THE EXERCISE
Type out the data exactly as given. Skip any image.

SOURCE MATERIAL
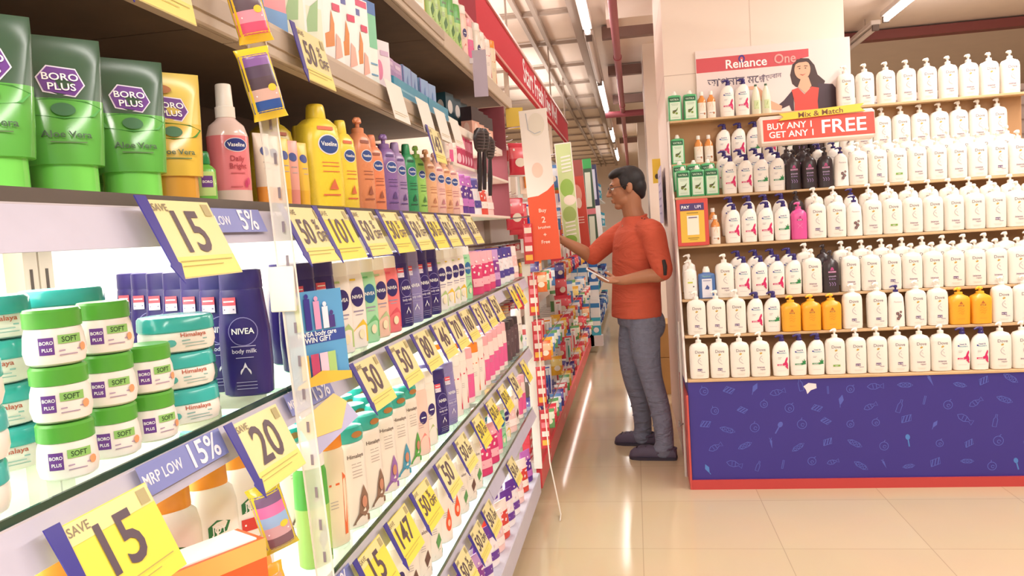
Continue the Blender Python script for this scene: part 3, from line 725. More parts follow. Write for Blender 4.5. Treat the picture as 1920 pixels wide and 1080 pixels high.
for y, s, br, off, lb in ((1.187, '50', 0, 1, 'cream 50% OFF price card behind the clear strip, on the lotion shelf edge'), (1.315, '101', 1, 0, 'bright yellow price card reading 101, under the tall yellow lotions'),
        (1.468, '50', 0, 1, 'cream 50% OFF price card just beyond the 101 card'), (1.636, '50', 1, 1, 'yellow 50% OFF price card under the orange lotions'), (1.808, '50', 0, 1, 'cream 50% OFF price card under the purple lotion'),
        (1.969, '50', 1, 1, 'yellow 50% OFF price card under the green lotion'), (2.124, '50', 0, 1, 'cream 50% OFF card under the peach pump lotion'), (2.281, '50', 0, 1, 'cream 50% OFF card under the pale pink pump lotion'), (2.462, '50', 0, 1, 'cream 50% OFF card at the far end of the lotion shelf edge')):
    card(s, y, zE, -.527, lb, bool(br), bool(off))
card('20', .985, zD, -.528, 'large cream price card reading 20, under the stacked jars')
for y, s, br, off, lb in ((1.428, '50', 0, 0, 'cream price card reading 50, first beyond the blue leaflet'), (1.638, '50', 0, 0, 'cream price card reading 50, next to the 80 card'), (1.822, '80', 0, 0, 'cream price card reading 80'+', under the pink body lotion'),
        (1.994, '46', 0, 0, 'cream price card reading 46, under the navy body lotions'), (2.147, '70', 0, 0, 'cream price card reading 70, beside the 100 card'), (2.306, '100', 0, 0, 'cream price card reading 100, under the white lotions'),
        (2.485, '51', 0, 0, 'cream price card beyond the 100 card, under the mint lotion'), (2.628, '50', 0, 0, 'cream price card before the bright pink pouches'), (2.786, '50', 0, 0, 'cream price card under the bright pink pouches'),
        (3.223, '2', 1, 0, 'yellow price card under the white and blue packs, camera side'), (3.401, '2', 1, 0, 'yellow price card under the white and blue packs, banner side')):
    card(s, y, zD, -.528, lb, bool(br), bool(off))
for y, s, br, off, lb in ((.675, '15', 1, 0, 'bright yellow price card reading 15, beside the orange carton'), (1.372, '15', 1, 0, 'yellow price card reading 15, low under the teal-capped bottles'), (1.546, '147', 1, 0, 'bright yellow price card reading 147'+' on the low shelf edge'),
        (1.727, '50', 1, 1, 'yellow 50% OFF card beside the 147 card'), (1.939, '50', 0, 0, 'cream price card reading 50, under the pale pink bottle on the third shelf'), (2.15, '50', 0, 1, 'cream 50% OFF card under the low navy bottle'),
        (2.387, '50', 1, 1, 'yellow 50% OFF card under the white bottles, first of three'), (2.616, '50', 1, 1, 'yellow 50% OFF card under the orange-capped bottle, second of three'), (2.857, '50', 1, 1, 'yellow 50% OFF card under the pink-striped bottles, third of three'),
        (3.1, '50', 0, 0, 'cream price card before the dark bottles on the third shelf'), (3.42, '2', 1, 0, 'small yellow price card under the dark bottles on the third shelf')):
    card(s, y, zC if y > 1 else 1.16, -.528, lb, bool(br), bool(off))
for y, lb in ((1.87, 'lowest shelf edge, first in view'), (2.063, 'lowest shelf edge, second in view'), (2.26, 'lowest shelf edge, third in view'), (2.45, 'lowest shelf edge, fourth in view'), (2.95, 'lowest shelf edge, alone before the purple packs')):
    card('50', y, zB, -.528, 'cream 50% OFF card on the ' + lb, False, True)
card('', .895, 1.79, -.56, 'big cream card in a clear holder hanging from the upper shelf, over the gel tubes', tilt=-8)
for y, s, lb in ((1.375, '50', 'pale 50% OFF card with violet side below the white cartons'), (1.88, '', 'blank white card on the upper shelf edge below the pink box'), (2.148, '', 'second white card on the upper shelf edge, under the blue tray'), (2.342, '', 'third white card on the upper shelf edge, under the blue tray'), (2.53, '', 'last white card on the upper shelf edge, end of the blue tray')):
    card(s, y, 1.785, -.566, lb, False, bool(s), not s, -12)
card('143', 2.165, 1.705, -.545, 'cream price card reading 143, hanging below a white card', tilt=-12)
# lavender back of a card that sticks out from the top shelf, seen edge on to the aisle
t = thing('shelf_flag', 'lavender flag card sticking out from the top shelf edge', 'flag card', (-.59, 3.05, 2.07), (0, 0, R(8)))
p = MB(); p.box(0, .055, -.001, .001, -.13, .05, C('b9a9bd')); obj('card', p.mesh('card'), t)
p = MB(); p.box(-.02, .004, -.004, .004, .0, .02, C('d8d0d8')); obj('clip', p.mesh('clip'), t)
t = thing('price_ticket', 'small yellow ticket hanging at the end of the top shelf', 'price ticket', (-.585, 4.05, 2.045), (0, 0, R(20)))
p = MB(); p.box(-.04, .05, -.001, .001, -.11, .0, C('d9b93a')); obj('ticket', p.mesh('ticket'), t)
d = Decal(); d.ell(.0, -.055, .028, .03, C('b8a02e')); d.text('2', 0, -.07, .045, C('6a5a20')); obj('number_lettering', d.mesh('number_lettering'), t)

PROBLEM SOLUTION
Continue the Blender Python script for this scene: part 3, from line 725. More parts follow. Write for Blender 4.5. Treat the picture as 1920 pixels wide and 1080 pixels high.
for y, s, br, off, lb in ((1.187, '50', 0, 1, 'cream 50% OFF price card behind the clear strip, on the lotion shelf edge'), (1.315, '101', 1, 0, 'bright yellow price card reading 101, under the tall yellow lotions'),
        (1.468, '50', 0, 1, 'cream 50% OFF price card just beyond the 101 card'), (1.636, '50', 1, 1, 'yellow 50% OFF price card under the orange lotions'), (1.808, '50', 0, 1, 'cream 50% OFF price card under the purple lotion'),
        (1.969, '50', 1, 1, 'yellow 50% OFF price card under the green lotion'), (2.124, '50', 0, 1, 'cream 50% OFF card under the peach pump lotion'), (2.281, '50', 0, 1, 'cream 50% OFF card under the pale pink pump lotion'), (2.462, '50', 0, 1, 'cream 50% OFF card at the far end of the lotion shelf edge')):
    card(s, y, zE, -.527, lb, bool(br), bool(off))
card('20', .985, zD, -.528, 'large cream price card reading 20, under the stacked jars')
for y, s, br, off, lb in ((1.428, '50', 0, 0, 'cream price card reading 50, first beyond the blue leaflet'), (1.638, '50', 0, 0, 'cream price card reading 50, next to the 80 card'), (1.822, '80', 0, 0, 'cream price card reading 80'+', under the pink body lotion'),
        (1.994, '46', 0, 0, 'cream price card reading 46, under the navy body lotions'), (2.147, '70', 0, 0, 'cream price card reading 70, beside the 100 card'), (2.306, '100', 0, 0, 'cream price card reading 100, under the white lotions'),
        (2.485, '51', 0, 0, 'cream price card beyond the 100 card, under the mint lotion'), (2.628, '50', 0, 0, 'cream price card before the bright pink pouches'), (2.786, '50', 0, 0, 'cream price card under the bright pink pouches'),
        (3.223, '2', 1, 0, 'yellow price card under the white and blue packs, camera side'), (3.401, '2', 1, 0, 'yellow price card under the white and blue packs, banner side')):
    card(s, y, zD, -.528, lb, bool(br), bool(off))
for y, s, br, off, lb in ((.675, '15', 1, 0, 'bright yellow price card reading 15, beside the orange carton'), (1.372, '15', 1, 0, 'yellow price card reading 15, low under the teal-capped bottles'), (1.546, '147', 1, 0, 'bright yellow price card reading 147'+' on the low shelf edge'),
        (1.727, '50', 1, 1, 'yellow 50% OFF card beside the 147 card'), (1.939, '50', 0, 0, 'cream price card reading 50, under the pale pink bottle on the third shelf'), (2.15, '50', 0, 1, 'cream 50% OFF card under the low navy bottle'),
        (2.387, '50', 1, 1, 'yellow 50% OFF card under the white bottles, first of three'), (2.616, '50', 1, 1, 'yellow 50% OFF card under the orange-capped bottle, second of three'), (2.857, '50', 1, 1, 'yellow 50% OFF card under the pink-striped bottles, third of three'),
        (3.1, '50', 0, 0, 'cream price card before the dark bottles on the third shelf'), (3.42, '2', 1, 0, 'small yellow price card under the dark bottles on the third shelf')):
    card(s, y, zC if y > 1 else 1.16, -.528, lb, bool(br), bool(off))
for y, lb in ((1.87, 'lowest shelf edge, first in view'), (2.063, 'lowest shelf edge, second in view'), (2.26, 'lowest shelf edge, third in view'), (2.45, 'lowest shelf edge, fourth in view'), (2.95, 'lowest shelf edge, alone before the purple packs')):
    card('50', y, zB, -.528, 'cream 50% OFF card on the ' + lb, False, True)
card('', .895, 1.79, -.56, 'big cream card in a clear holder hanging from the upper shelf, over the gel tubes', tilt=-8)
for y, s, lb in ((1.375, '50', 'pale 50% OFF card with violet side below the white cartons'), (1.88, '', 'blank white card on the upper shelf edge below the pink box'), (2.148, '', 'second white card on the upper shelf edge, under the blue tray'), (2.342, '', 'third white card on the upper shelf edge, under the blue tray'), (2.53, '', 'last white card on the upper shelf edge, end of the blue tray')):
    card(s, y, 1.785, -.566, lb, False, bool(s), not s, -12)
card('143', 2.165, 1.705, -.545, 'cream price card reading 143, hanging below a white card', tilt=-12)
# lavender back of a card that sticks out from the top shelf, seen edge on to the aisle
t = thing('shelf_flag', 'lavender flag card sticking out from the top shelf edge', 'flag card', (-.59, 3.05, 2.07), (0, 0, R(8)))
p = MB(); p.box(0, .055, -.001, .001, -.13, .05, C('b9a9bd')); obj('card', p.mesh('card'), t)
p = MB(); p.box(-.02, .004, -.004, .004, .0, .02, C('d8d0d8')); obj('clip', p.mesh('clip'), t)
t = thing('price_ticket', 'small yellow ticket hanging at the end of the top shelf', 'price ticket', (-.585, 4.05, 2.045), (0, 0, R(20)))
p = MB(); p.box(-.04, .05, -.001, .001, -.11, .0, C('d9b93a')); obj('ticket', p.mesh('ticket'), t)
d = Decal(); d.ell(.0, -.055, .028, .03, C('b8a02e')); d.text('2', 0, -.07, .045, C('6a5a20')); obj('number_lettering', d.mesh('number_lettering'), t)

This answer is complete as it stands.